Tenet insanabile multo scribendi cacoethes
An inveterate and incurable itch for writing besets many
Wednesday, February 04, 2015
Compassed about by bees: busy-ness
They compassed me about like bees; they blazed like a fire among thorns. Ps 118:12
On Sunday night, while everyone else was watching the Superbowl, I was in a car headed up I95 from Washington, DC to Philly. Usually it's a nail bitingly anxious drive because of the traffic, but there was no traffic to speak of between the weather warnings (ice! sleet! freezing rain!) and the football game.
Alas, I was still biting my nails. I told Math Man I was having anticipatory anxiety about my schedule for the next day, which included a 7 hour stretch so packed I was visualizing my path from one commitment to the next so I could figure out how to duck into the ladies' room. Today was, if anything, worse. And Friday, yes, well, I just shouldn't think about it. I was compassed about, harried on all sides not by bees, but by busy-ness.

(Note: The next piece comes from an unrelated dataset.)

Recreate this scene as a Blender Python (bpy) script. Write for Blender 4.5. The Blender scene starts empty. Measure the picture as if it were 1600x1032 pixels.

Somehow I've ended up with a schedule that gives me two nearly clear days a week and three close-packed days. In principle this is a delight — unfettered time to write, to think, to plan. In practice, it works — last week I wrote the bulk of an NSF grant in those two days, yesterday I read papers and sketched out the core lines of argument for an essay I'm writing, tomorrow I expect to produce a substantive draft of said essay. The part that doesn't work is the overly packed days that frame these joyous spaces. I'm crabby before they start, I'm rushed and cranky as they progress, and by the end of the day I'm crabby, cranky AND exhausted.
I find myself clinging greedily to the two empty days, unwilling to move something into those deserts. Nor am I willing to let go of some of what I've committed to on Mondays, Wednesdays and Fridays. But I'm beginning to see the wisdom in St. Benedict's rule, where work, and leisure and prayer share space in each day. No binging.